### EXERCISE OBJECTIVE
Print every entry exactly as written.

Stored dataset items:
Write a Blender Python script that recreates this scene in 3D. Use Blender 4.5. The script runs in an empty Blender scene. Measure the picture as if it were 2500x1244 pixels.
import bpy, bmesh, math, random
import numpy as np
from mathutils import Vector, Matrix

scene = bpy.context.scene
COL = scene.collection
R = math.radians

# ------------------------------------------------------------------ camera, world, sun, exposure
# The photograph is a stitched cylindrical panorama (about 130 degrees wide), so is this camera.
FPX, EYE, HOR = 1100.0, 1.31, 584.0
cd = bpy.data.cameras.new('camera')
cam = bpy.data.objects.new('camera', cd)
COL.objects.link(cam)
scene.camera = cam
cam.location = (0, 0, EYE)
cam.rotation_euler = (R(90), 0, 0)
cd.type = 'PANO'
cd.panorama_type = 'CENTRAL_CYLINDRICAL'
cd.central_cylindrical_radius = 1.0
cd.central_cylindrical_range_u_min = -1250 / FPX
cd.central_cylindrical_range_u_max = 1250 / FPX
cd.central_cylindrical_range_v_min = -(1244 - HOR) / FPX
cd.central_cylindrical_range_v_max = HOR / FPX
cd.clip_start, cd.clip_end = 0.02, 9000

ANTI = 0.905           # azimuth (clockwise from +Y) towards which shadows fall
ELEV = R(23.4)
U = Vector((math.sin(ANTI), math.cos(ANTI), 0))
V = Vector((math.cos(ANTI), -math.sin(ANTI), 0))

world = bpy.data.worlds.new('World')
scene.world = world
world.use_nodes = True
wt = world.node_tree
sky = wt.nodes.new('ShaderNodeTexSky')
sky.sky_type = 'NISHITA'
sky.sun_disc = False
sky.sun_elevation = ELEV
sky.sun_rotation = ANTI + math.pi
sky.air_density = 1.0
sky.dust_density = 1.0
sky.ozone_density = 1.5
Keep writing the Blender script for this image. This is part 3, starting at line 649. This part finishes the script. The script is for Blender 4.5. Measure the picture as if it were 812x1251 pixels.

### SOLUTION TO THIS PROBLEM
Write a Blender Python script that recreates this scene in 3D. Use Blender 4.5. The script runs in an empty Blender scene. Measure the picture as if it were 2500x1244 pixels.
import bpy, bmesh, math, random
import numpy as np
from mathutils import Vector, Matrix

scene = bpy.context.scene
COL = scene.collection
R = math.radians

# ------------------------------------------------------------------ camera, world, sun, exposure
# The photograph is a stitched cylindrical panorama (about 130 degrees wide), so is this camera.
FPX, EYE, HOR = 1100.0, 1.31, 584.0
cd = bpy.data.cameras.new('camera')
cam = bpy.data.objects.new('camera', cd)
COL.objects.link(cam)
scene.camera = cam
cam.location = (0, 0, EYE)
cam.rotation_euler = (R(90), 0, 0)
cd.type = 'PANO'
cd.panorama_type = 'CENTRAL_CYLINDRICAL'
cd.central_cylindrical_radius = 1.0
cd.central_cylindrical_range_u_min = -1250 / FPX
cd.central_cylindrical_range_u_max = 1250 / FPX
cd.central_cylindrical_range_v_min = -(1244 - HOR) / FPX
cd.central_cylindrical_range_v_max = HOR / FPX
cd.clip_start, cd.clip_end = 0.02, 9000

ANTI = 0.905           # azimuth (clockwise from +Y) towards which shadows fall
ELEV = R(23.4)
U = Vector((math.sin(ANTI), math.cos(ANTI), 0))
V = Vector((math.cos(ANTI), -math.sin(ANTI), 0))

world = bpy.data.worlds.new('World')
scene.world = world
world.use_nodes = True
wt = world.node_tree
sky = wt.nodes.new('ShaderNodeTexSky')
sky.sky_type = 'NISHITA'
sky.sun_disc = False
sky.sun_elevation = ELEV
sky.sun_rotation = ANTI + math.pi
sky.air_density = 1.0
sky.dust_density = 1.0
sky.ozone_density = 1.5
Keep writing the Blender script for this image. This is part 3, starting at line 649. This part finishes the script. The script is for Blender 4.5. Measure the picture as if it were 812x1251 pixels.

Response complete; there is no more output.